His parents still live in town; so do his brother and sister. When we stop by his old family homestead, his mother, as hospitable and charming as her son, brings out a home- made plum cake and some coffee. I grill her for embarrassing stories from her son’s youth, but she comes up short. “When he was about 10, he made me a cake for Mother’s Day. After dinner, his brother said, ‘Kurt, where’s the cake?’ but Kurt just shushed him. It turns out he had hidden the cake under his bed.”
“It didn’t come out right! I had high-quality standards, even then,” Kurt says.

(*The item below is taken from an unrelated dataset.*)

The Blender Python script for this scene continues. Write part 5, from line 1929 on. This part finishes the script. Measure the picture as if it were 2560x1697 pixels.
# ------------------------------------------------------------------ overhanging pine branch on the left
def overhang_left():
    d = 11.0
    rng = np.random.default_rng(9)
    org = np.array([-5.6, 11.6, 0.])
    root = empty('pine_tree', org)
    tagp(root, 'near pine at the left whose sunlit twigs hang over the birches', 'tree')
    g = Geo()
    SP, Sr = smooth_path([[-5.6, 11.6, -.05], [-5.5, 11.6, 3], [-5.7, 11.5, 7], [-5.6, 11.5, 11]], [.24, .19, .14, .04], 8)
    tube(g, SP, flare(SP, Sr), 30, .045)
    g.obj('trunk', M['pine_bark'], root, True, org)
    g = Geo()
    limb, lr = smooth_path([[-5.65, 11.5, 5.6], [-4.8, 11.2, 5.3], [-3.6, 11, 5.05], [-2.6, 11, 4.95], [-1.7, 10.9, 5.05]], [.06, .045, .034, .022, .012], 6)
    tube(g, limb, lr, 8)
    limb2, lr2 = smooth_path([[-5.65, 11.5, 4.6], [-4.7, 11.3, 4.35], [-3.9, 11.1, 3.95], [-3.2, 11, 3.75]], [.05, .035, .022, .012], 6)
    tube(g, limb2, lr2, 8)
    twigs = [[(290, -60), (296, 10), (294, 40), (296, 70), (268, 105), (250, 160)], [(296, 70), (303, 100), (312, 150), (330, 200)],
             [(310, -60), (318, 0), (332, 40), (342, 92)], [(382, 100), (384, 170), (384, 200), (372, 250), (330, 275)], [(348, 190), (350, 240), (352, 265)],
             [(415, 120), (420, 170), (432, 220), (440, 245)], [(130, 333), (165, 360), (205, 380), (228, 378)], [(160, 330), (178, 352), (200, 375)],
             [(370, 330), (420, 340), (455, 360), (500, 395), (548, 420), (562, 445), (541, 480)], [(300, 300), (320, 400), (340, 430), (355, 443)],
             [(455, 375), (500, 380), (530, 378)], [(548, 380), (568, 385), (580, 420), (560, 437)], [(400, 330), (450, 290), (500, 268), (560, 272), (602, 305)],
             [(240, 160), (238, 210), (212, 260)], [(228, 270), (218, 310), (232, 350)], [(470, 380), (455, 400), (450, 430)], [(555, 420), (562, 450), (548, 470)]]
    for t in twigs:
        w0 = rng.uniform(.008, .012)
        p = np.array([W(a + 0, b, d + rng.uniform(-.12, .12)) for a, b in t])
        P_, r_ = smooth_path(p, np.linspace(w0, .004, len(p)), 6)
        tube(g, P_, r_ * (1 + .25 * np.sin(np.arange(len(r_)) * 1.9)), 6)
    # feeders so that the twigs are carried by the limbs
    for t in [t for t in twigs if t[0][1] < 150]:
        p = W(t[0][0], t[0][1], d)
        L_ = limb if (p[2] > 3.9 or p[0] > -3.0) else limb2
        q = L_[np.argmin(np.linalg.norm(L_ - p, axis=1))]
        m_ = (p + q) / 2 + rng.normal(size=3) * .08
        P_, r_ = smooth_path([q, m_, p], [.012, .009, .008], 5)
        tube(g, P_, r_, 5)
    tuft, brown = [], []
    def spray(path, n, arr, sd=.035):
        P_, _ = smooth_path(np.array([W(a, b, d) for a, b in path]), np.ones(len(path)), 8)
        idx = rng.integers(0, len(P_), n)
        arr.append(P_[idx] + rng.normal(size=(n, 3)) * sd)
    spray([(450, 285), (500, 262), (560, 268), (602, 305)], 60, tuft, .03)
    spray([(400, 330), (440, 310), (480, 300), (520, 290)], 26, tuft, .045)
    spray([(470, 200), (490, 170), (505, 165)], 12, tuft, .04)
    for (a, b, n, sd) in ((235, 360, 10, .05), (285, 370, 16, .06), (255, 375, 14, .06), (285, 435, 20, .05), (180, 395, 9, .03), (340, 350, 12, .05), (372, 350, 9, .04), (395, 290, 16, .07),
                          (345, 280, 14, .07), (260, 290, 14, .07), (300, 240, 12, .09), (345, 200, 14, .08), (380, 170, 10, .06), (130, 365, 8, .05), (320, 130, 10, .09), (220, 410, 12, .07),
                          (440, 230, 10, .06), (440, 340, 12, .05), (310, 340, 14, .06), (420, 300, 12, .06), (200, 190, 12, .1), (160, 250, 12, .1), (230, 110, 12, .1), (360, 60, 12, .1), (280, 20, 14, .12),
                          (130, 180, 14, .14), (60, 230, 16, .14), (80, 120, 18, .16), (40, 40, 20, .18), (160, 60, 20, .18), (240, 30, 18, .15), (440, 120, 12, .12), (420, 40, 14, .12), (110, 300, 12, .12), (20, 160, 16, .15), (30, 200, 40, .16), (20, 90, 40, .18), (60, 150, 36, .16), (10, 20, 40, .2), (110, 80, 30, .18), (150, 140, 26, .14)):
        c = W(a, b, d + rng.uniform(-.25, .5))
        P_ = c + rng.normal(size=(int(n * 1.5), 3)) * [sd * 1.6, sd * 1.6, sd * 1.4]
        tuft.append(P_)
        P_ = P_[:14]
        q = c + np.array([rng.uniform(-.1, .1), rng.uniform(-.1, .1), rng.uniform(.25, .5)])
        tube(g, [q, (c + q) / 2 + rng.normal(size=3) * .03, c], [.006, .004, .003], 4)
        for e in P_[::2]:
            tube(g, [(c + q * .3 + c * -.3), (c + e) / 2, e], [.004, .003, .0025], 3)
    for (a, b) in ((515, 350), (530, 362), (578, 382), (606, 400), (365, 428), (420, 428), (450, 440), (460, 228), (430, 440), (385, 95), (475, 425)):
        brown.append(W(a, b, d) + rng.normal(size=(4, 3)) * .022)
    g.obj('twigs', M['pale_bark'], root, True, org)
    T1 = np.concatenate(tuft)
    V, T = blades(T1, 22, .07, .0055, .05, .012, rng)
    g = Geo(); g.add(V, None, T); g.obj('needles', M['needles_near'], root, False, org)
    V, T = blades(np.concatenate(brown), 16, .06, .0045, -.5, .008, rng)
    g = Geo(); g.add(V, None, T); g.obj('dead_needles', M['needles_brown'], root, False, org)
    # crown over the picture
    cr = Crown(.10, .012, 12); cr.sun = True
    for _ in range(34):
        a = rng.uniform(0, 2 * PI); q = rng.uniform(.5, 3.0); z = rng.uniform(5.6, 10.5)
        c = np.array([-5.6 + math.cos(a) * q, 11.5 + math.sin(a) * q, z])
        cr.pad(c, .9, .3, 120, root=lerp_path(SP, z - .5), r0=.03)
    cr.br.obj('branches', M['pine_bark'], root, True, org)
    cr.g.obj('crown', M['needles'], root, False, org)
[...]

Our stay isn’t long; we have dinner reservations in Vienna that night. Before we leave, Kurt carries in bags bursting with the bounty of Austria’s fields, orchards, cellars and shops, and starts to unload them onto the kitchen table, despite his mother’s protestations: the market sunflowers; sausage studded with pumpkin seeds; bottles of Gegenbauer’s vinegar and Hartlieb’s pumpkinseed oil; fresh apple juice from Reisetbauer’s orchard; tomatoes from Stekovics’s miraculous vines; and from the farmers market in Graz, a small mountain of apricots. “We love it when Kurt comes to visit,” his mother says. She beams with pride for her son, the chef, who has made good in New York and is the reason Americans have heard of Wallsee. Then she looks distractedly back at the kitchen table. “But now I have to do something with all of these apricots.”